C’è tutto in questo “Rosenkavalier” diretto da Metha e firmato da Kupfer per la Scala: la malinconia asburgica, la fuga passatista ma anche il nuovo secolo appena iniziato con i suoi fervori avanguardisti
Tre atti di malinconia asburgica, di tempi ritrovati e sentimenti perduti, in attesa dell’addio definitivo. Zubin Mehta dirige al Teatro alla Scala, fino al 2 luglio, un Rosenkavalier da grande maestro, commovente fino al sospiro: semmai qualche lacrima, ma da un occhio soltanto, come deve essere per quest’opera di Richard Strauss. E trionfa con più di dieci minuti di applausi, a poche settimane dagli eleganti concerti tutti straussiani di metà maggio, sempre alla Scala, con Vier letzte Lieder e Also sprach Zarathustra, sommo livello ma senza lo shining dell’altra sera.
Richard Strauss scrive Der Rosenkavalier glitterando letteralmente i suoi personaggi: rievocazione spuria del settecento mozartiano, incastonato di amori e disamori d’alto rango. Così la partitura porta gli spettatori nei boudoir à la William Hogarth, sempre a ritmi ternari di valzer tipicamente straussiani – nel senso di Johann Strauss, l’austriaco dei Danubi blu di Capodanno. E dire che nelle orecchie del compositore c’erano ancora le urla invasate, crudelmente espressioniste delle Elettre e Salomè che aveva appena raccontato. Invece qui un cavaliere della rosa, tutto in bianco e paillettes, consegna pegni d’argento a una promessa sposa.
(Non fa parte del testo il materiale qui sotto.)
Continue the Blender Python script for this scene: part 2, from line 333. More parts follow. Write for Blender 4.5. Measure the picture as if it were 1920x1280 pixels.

Altra atmosfera: niente teste mozzate, niente danze di morte.
Eppure il novecento non è ignorato in questa fuga passatista. Strauss non oserebbe rifugiarsi in superficiali sovvertimenti dei sensi. Portatrice di tutta l’amarezza letteraria è la Marescialla, principessa matura e risoluta con cui il giovane Octavian mantiene relazioni quasi pericolose. L’aristocratica sa che dovrà prima o poi rinunciarvi, per quel disincanto cui la condanna la sua età: non più così giovane, ma priva ancora della nostalgia che solo la vecchiaia autorizza.
La Marescialla si libera del toy boy prima di rimanerne invischiata. E il suo «Ja, ja» finale, solo in apparenza distratto, rivolto al padre della giovane Sophie che l’ha sostituita nel cuore di Octavian, è segno di una pacata rassegnazione, di una vita serena ma senza più sogni, quando le ultime parole dei due giovani affidano proprio al sogno la nuova dimensione del loro amore. Donna senza qualità, la Marescialla esce di scena con un motivo ondeggiante dell’oboe che ricorda il corno onirico dietro le quinte della Terza di Mahler: e si dischiude il paradiso metafisico dei due amanti, ormai obnubilati dall’assoluto dei sentimenti.
Spettacolo elegantemente marmoreo di Harry Kupfer – le scene sono di Hans Schavernoch–, con fondali video di impressionante plasticità 3D: formidabili le dissolvenze incrociate realizzate da Thomas Reimer. Pochi elementi architettonici scorrono attraverso spazi neoclassici in bianco e nero. La scena si colora solo per la beffa al falstaffiano barone Ochs. La regia è scarna, imperturbabile; Kupfer legge azione e personaggi con uno sguardo che sfiora l’indifferenza: non rischia patetismi, anzi forse rischia poco. Ma il senso umido di foschia nell’esterno scelto per il finale, con due timide panchine accostate – una per amante – o il viale alberato che scompare in controluce dopo il monologo della Marescialla valgono lo spettacolo, che è carico di tutta la sensualità di un crepuscolo schnitzleriano, in cui anche gli oggetti inanimati sembrano stanchi.
Il cast è eccellente per tecnica e presenza. Su tutti Krassimira Stoyanova, Marescialla dal tono equilibrato e asciutto, qui mai affettata rispetto ai recenti Vier letzte Lieder. Autorevole interpretazione del basso Günther Groissböck, deliziosa la Sophie di Christiane Karg. Più imprecisa la linea di Sophie Koch, che nelle intenzioni resta un Octavian di grande esperienza.
Imperdibile la direzione di Zubin Mehta, rutilante nei valzer, dolce nei cantabili e con l’autorevolezza di chi sa come rubare i fraseggi e rimandare l’acme perché ci si ritrovi commossi senza neppure accorgersene.